Metamorfosi, fotografia digitale di Wanda D'Onofrio, 30x40 cm

La lucida geometria del dramma

(L’opera scelta come copertina è di Wanda D’Onofrio.
Cliccare sull’immagine per la visualizzazione completa)

Mutazioni

Non ho sangue di serpente,
becco di falco, i suoi artigli,
un programma definito
per i prossimi cinque anni,
vivo ancora i miei giorni
come fossero un accidente.
Somiglio a una zebra che si abbevera
con scritte sul corpo
che mio padre ha visto
e non vuole ripetere.

Fabrizio Bajec

La poesia è molte cose, ma a qualsiasi livello di consapevolezza e di qualità letteraria mantiene sempre un valore terapeutico originario. I versi di un poeta, infatti, sono le tracce di un percorso evolutivo; un testo è il vestito abbandonato o predisposto per una trasformazione.

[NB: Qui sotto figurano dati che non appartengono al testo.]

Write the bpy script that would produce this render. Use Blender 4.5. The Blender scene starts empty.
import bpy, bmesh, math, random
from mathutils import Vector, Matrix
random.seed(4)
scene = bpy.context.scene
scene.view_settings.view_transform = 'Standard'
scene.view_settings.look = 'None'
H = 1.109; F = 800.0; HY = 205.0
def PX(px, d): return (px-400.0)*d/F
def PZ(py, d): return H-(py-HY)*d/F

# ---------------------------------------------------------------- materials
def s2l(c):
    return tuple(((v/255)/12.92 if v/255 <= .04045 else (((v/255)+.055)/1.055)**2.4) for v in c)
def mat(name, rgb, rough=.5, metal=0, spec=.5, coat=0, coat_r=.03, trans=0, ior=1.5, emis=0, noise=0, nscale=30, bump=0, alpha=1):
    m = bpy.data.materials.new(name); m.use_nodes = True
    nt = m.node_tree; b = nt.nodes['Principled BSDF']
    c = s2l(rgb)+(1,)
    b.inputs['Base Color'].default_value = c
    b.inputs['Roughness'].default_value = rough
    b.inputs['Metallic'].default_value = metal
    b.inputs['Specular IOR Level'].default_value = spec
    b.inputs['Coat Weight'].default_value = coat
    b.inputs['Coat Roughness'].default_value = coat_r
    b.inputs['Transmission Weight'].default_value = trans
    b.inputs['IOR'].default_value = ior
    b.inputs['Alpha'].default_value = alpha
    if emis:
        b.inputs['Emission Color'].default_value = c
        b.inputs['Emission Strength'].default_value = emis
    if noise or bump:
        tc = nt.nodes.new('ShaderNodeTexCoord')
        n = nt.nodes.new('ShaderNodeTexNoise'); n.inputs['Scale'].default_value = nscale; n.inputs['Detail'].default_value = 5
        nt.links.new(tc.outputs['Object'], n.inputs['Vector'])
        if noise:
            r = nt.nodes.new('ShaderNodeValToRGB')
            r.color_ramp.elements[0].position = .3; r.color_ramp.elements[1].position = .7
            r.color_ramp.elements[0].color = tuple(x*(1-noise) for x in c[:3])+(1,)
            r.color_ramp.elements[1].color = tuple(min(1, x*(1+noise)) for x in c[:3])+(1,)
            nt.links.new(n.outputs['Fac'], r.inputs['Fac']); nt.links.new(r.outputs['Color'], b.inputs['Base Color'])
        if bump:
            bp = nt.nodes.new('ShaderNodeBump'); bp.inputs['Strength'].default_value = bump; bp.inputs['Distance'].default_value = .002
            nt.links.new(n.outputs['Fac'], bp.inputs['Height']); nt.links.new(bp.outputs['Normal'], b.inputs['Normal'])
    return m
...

Questo risvolto di senso della scrittura è rafforzato, ovviamente, quando chi scrive si muove ancora nell’orizzonte della propria giovinezza, come nel caso di Fabrizio Bajec, ventinovenne italo-francese che vive a Viterbo, le cui poesie sono ospitate in Poesia contemporanea. Ottavo quaderno italiano, Milano, Marcos y Marcos 2004. Chi non ha ancora assunto un ruolo definito nella società («Non ho […] / un programma definito / per i prossimi cinque anni») e una identità precisa, che abbia fatto definitivamente i conti il retaggio famigliare e, su tutti, con la figura paterna (si veda qui l’immagine della zebra, ma nell’intera silloge i molti riferimenti al nucleo familiare e ai movimenti di abbandono del «nido»), non può che acuire il senso della propria “mutazione”. Non a caso centrale è per questo poeta il tema del corpo (la raccolta stessa si intitola Corpo nemico e nella prefazione Antonella Anedda registra accuratamente tale simbologia). Ciò che però qualifica i versi di Bajec come un’esperienza letterariamente già matura è il tono quasi distaccato, straniante e sereno, con cui si registra il dramma: «Ci sono larve che lottano per dirsi farfalle; / io approdo al silenzio / o me l’invento, / qualcuno ha avuto fretta / d’essere altro. / Poi approdo alla stasi / e la terra mi punge: / angoscia è quando mi scordo / che tutto si trasforma». C’è forse qualcosa di magrelliano nella lucida geometria con cui la tragedia si compie, ma la capacità di concedersi al tempo, di aderire anche alla stasi e quindi di non forzare le spinte irrazionali è il punto in cui si gioca, tanto a livello etico quanto a livello letterario, la partita di questo autore con sé stesso e con il Novecento.

Montale si lamentava che l’aquila non poteva nascere dal topo: ora questa ragionevolezza, fatta propria da Bajec («Non ho sangue di serpente») diventa il suo muro, entro il quale scovare il varco e tentare di oltrepassarlo: perché la metamorfosi si compia e i Padri letterari siano riscattati nell’atto stesso con cui vengono smentiti.